5. Responses to common criticisms against for-profits

Some of the arguments against for-profits is that business ventures venture into an area only when there are clear profits I don't think this is true. I think that there are a lot of businesses that are about innovation. And there are a lot of areas where businesses have gone into, where conventional wisdom said that there isn't profit here. I would argue that every successful business should be in an area where conventional wisdom says we can not make any money.

I want to also quote this quote from a person from a large ship building company the person who started it and a lot of people who believe that.you know he said that "we must build great ships. At a profit if we can and at a loss if we must! But we must build great ships." And there are many examples where companies have bet their future, when they have said that we want to do this in this sector, because it was very impassioned about that. You know IBM did that when they built the IBM 360 machine. They said that if this failed we are, we will completely sink as a company. But they said our mission is to build the best computers in the world. So there are lots of examples to show for-profits not driven by profits alone, but there is a larger vision or a goal. This risk-taking leads to new solutions.

6. Conclusions

Though I have not brought it out at every stage, the connection between the above and education is obvious. Education needs passion, expertise and innovation. It needs the best minds to address big challenges. All these can be brought in by the for-profit section.

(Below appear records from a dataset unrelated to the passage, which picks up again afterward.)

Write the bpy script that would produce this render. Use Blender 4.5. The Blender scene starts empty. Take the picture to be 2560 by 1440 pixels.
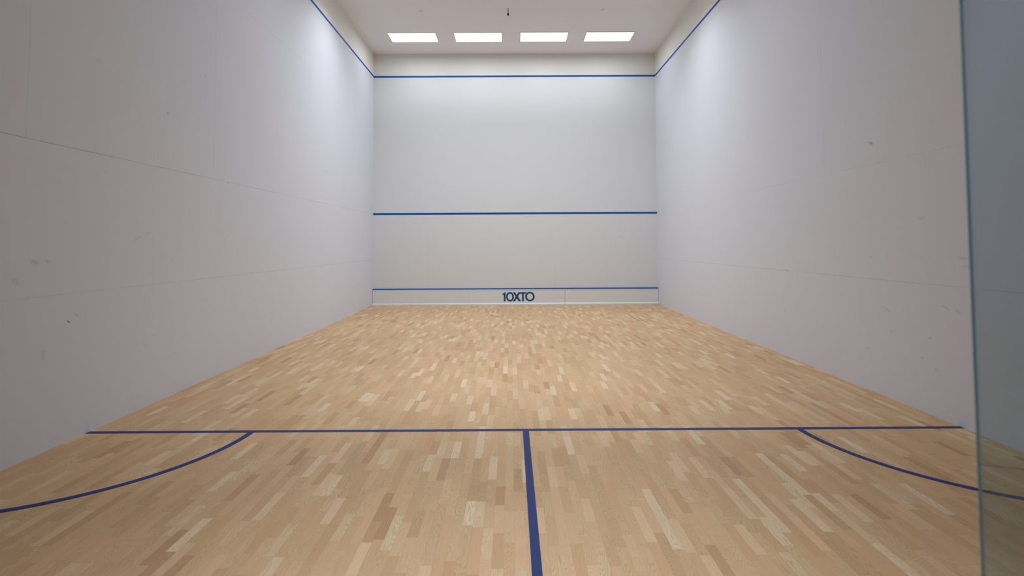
import bpy, bmesh, math, random
from mathutils import Vector, Matrix

# ---------------------------------------------------------------- dimensions
# x: left wall = 0, right wall = W.  y: front wall = 0, court runs towards -y.  z up.
W, L, H = 7.62, 13.80, 6.79
OUT = 6.147          # under edge of the out line
SERVICE = 2.4455     # centre of the service line
SHORT = 9.19         # centre of the short line, measured from the front wall

scene = bpy.context.scene
col = scene.collection


# ---------------------------------------------------------------- helpers
def srgb(r, g, b):
    def f(c):
        c /= 255.0
        return c / 12.92 if c <= 0.04045 else ((c + 0.055) / 1.055) ** 2.4
    return (f(r), f(g), f(b), 1.0)


def obj(name, bm, mat, parent=None, smooth=False):
    me = bpy.data.meshes.new(name)
    bmesh.ops.recalc_face_normals(bm, faces=bm.faces[:])
    bm.to_mesh(me)
    bm.free()
    if smooth:
        for p in me.polygons:
            p.use_smooth = True
    o = bpy.data.objects.new(name, me)
    col.objects.link(o)
    if mat is not None:
        me.materials.append(mat)
    if parent is not None:
        o.parent = parent
    return o


def tag(o, label=None, cat=None, group=None, kind=None):
    for k, v in (('label', label), ('category', cat), ('group', group), ('kind', kind)):
        if v:
            o[k] = v
    return o


def thing(name, loc, label, cat, group=None):
    o = bpy.data.objects.new(name, None)
    o.empty_display_size = 0.1
    col.objects.link(o)
    o.location = loc
    return tag(o, label, cat, group)


def add_box(bm, x0, x1, y0, y1, z0, z1, bevel=0.0):
    r = bmesh.ops.create_cube(bm, size=1.0)
    vs = r['verts']
    bmesh.ops.scale(bm, vec=(x1 - x0, y1 - y0, z1 - z0), verts=vs)
    bmesh.ops.translate(bm, vec=((x0 + x1) / 2, (y0 + y1) / 2, (z0 + z1) / 2), verts=vs)
    if bevel:
        es = list({e for v in vs for e in v.link_edges})
        bmesh.ops.bevel(bm, geom=es, offset=bevel, segments=2, affect='EDGES', profile=0.5)


def box(*a, **k):
    bm = bmesh.new()
    add_box(bm, *a, **k)
    return bm


def add_prism_x(bm, prof, x0, x1):
    """closed (y, z) profile swept along x"""
    a = [bm.verts.new((x0, y, z)) for y, z in prof]
    b = [bm.verts.new((x1, y, z)) for y, z in prof]
    n = len(prof)
    bm.faces.new(a)
    bm.faces.new(b[::-1])
    for i in range(n):
        j = (i + 1) % n
        bm.faces.new((a[i], b[i], b[j], a[j]))


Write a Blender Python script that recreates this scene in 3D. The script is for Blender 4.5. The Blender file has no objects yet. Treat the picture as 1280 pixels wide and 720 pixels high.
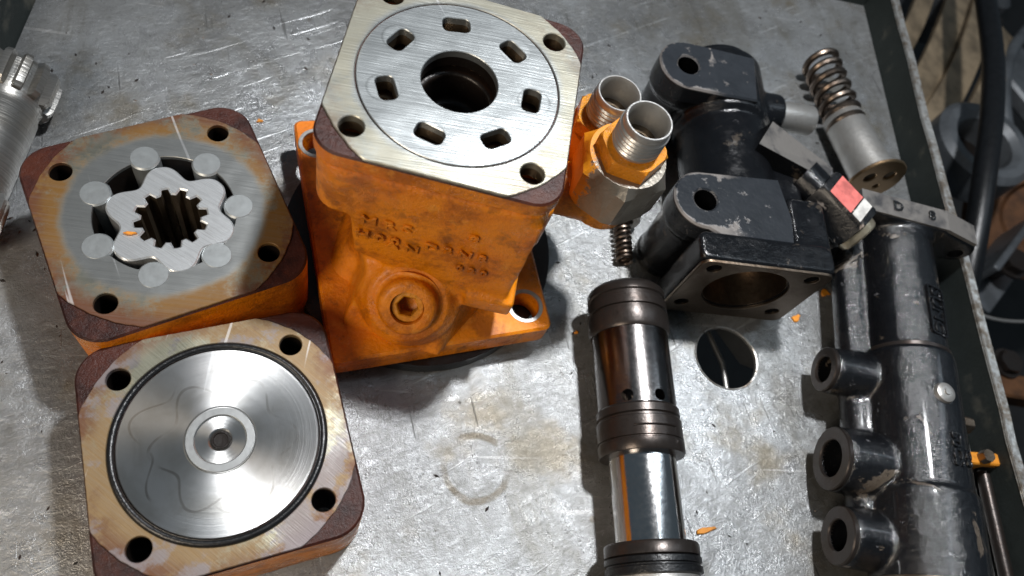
import bpy, bmesh, math, random
from math import sin, cos, pi, radians, atan2, sqrt, hypot
from mathutils import Vector, Matrix
from mathutils.geometry import tessellate_polygon

# ------------------------------------------------------------------ scale, camera, light
K = 0.0515                # metres per modelling unit (one unit = bolt-hole spacing of the motor plates)
FZ = -0.75                # tray floor in modelling units
sc = bpy.context.scene
col = sc.collection

cam_d = bpy.data.cameras.new('camera')
cam = bpy.data.objects.new('camera', cam_d)
col.objects.link(cam)
sc.camera = cam
PITCH, ROLL = .5095, .478
cp, sp, cr, sr = cos(PITCH), sin(PITCH), cos(ROLL), sin(ROLL)
_r, _f, _u = Vector((1, 0, 0)), Vector((0, sp, -cp)), Vector((0, cp, sp))
_R, _U = cr*_r + sr*_u, -sr*_r + cr*_u
M = Matrix((_R, _U, -_f)).transposed().to_4x4()
M.translation = Vector((0, 0, 4.612)) * K
cam.matrix_world = M
cam_d.sensor_width = 36.0
cam_d.lens = 36.0 * 955.0 / 1280.0
cam_d.clip_start = 0.01
cam_d.clip_end = 50.0
cam_d.dof.use_dof = True
cam_d.dof.focus_distance = 5.0 * K
cam_d.dof.aperture_fstop = 13.0

world = bpy.data.worlds.new('World')
sc.world = world
world.use_nodes = True
bg = world.node_tree.nodes['Background']
bg.inputs['Color'].default_value = (0.62, 0.82, 1.0, 1)
bg.inputs['Strength'].default_value = 0.08

def area(name, loc, target, watts, size, color, shape='DISK', size_y=None):
    d = bpy.data.lights.new(name, 'AREA')
    d.energy = watts
    d.shape = shape
    d.size = size * K
    if size_y:
        d.size_y = size_y * K
    d.color = color
    o = bpy.data.objects.new(name, d)
    col.objects.link(o)
    o.location = Vector(loc) * K
    v = Vector(target) - Vector(loc)
    o.rotation_euler = v.to_track_quat('-Z', 'Y').to_euler()
    return o

area('work_lamp', (.50, 5.9, 10.2), (.3, 3.0, -.5), 4.4, .80, (.97, .98, 1.0))
area('warm_front_fill', (-3.5, -6.0, 7.0), (0, 2.5, 0), 2.0, 4.5, (1.0, .85, .68))  # added warm fill from the front left, no window known there
area('cool_strip_fill', (7.0, 9.0, 14.0), (0, 3, 0), 0.70, 1.2, (.75, .88, 1.0), 'RECTANGLE', 14.0)  # added cool strip for the metal to reflect, an unseen helper lamp

vs = sc.view_settings
vs.view_transform = 'Standard'
vs.look = 'None'
vs.exposure = 0.0
vs.gamma = 1.0
vs.use_curve_mapping = False
sc.render.engine = 'CYCLES'
sc.cycles.use_denoising = True
sc.cycles.max_bounces = 8
sc.cycles.caustics_reflective = True
sc.cycles.sample_clamp_indirect = 6.0

rnd = random.Random(7)

# ------------------------------------------------------------------ node materials
class NT:
    def __init__(self, name):
        self.m = bpy.data.materials.new(name)
        self.m.use_nodes = True
        self.t = self.m.node_tree
        self.b = self.t.nodes['Principled BSDF']
        self.tc = self.t.nodes.new('ShaderNodeTexCoord')
        mp = self.t.nodes.new('ShaderNodeMapping')
        mp.inputs['Scale'].default_value = (1/K, 1/K, 1/K)
        self.t.links.new(self.tc.outputs['Object'], mp.inputs['Vector'])
        self.co = mp.outputs['Vector']
    def L(self, a, b):
        self.t.links.new(a, b)
    def N(self, kind, **kw):
        n = self.t.nodes.new(kind)
        for k, v in kw.items():
            setattr(n, k, v)
        return n
    def put(self, sock, v):
        if hasattr(v, 'is_output') or hasattr(v, 'links'):
            self.L(v, sock)
        else:
            sock.default_value = v
    def mapv(self, scale=(1, 1, 1), rot=(0, 0, 0), loc=(0, 0, 0)):
        a = self.N('ShaderNodeMapping')
        a.inputs['Rotation'].default_value = rot
        a.inputs['Location'].default_value = loc
        self.L(self.co, a.inputs['Vector'])
        n = self.N('ShaderNodeMapping')
        n.inputs['Scale'].default_value = scale
        self.L(a.outputs['Vector'], n.inputs['Vector'])
        return n.outputs['Vector']
    def noise(self, scale, detail=4, rough=.55, dist=0, vec=None):
        n = self.N('ShaderNodeTexNoise')
        n.inputs['Scale'].default_value = scale
        n.inputs['Detail'].default_value = detail
        n.inputs['Roughness'].default_value = rough
        n.inputs['Distortion'].default_value = dist
        self.L(vec or self.co, n.inputs['Vector'])
        return n.outputs['Fac']
    def voro(self, scale, feature='F1', vec=None):
        n = self.N('ShaderNodeTexVoronoi', feature=feature)
        n.inputs['Scale'].default_value = scale
        self.L(vec or self.co, n.inputs['Vector'])
        return n.outputs['Distance']
    def ramp(self, x, a, b, lo=0., hi=1.):
        n = self.N('ShaderNodeMapRange', interpolation_type='SMOOTHSTEP')
        self.put(n.inputs['Value'], x)
        n.inputs['From Min'].default_value = a
        n.inputs['From Max'].default_value = b
        n.inputs['To Min'].default_value = lo
        n.inputs['To Max'].default_value = hi
        return n.outputs['Result']
    def math(self, op, a, b=0., c=0.):
        n = self.N('ShaderNodeMath', operation=op)
        for i, v in enumerate((a, b, c)):
            if i < len(n.inputs):
                self.put(n.inputs[i], v)
        return n.outputs[0]
    def mix(self, f, a, b):
        n = self.N('ShaderNodeMix', data_type='RGBA')
        self.put(n.inputs[0], f)
        for s, v in ((n.inputs[6], a), (n.inputs[7], b)):
            if isinstance(v, tuple):
                v = (*v, 1)[:4]
            self.put(s, v)
        return n.outputs[2]
    def xyz(self, vec=None):
        n = self.N('ShaderNodeSeparateXYZ')
        self.L(vec or self.co, n.inputs[0])
        return n.outputs
    def radius(self, cx=0., cy=0.):
        s = self.xyz()
        a = self.math('SUBTRACT', s[0], cx)
        b = self.math('SUBTRACT', s[1], cy)
        return self.math('SQRT', self.math('ADD', self.math('MULTIPLY', a, a), self.math('MULTIPLY', b, b)))
    def bump(self, h, strength=.3, dist=.02, normal=None):
        n = self.N('ShaderNodeBump')
        n.inputs['Strength'].default_value = strength
        n.inputs['Distance'].default_value = dist * K
        self.put(n.inputs['Height'], h)
        if normal is not None:
            self.L(normal, n.inputs['Normal'])
        return n.outputs['Normal']
    def out(self, color=None, metal=None, rough=None, normal=None, **kw):
        for k, v in (('Base Color', color), ('Metallic', metal), ('Roughness', rough), ('Normal', normal)):
            if v is None:
                continue
            if isinstance(v, tuple):
                v = (*v, 1)[:4]
            self.put(self.b.inputs[k], v)
        for k, v in kw.items():
            self.put(self.b.inputs[k.replace('_', ' ')], v)
        return self.m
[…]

Meanwhile, I completely agree that it is the duty of the state to provide education for all. So I am not saying, nonprofits should not be allowed in education. I am only asking for for-profits to be allowed to run schools. Today what is happening is you have low-cost for-profit schools that we are not aware of. Like you have 600 schools in Hyderabad that you don't even know exist, they don't even exist in the government records. So the students are either not enrolled or they are shown as enrolled in government schools. So what happens is that now these are part of the system. The government actually becomes responsible for the education that even these children get. We regulate them in some minimal way and you know that we think is possible, you look at their performance and so on. Today what happens is we have a system where for-profits exists but exist invisible to the government, this is the case where the government is able to escape their responsibility. So if you actually legalize them, it actually allows you to hold the government responsible for the quality in these schools also. So even from that argument it makes sense to allow these schools.

I just want to end with a quote from Andrew Carnegie which sounds very similar to what Mahatma Gandhi used to say also. He says, "This then is held to be the duty of the man of wealth, first to set an example of modest unostentatious living, second to provide moderately for the legitimate wants of those dependent on him; and after doing so, to consider all surplus revenues .. simply as trust funds which he is called upon to administer... to produce the most beneficial results for the community."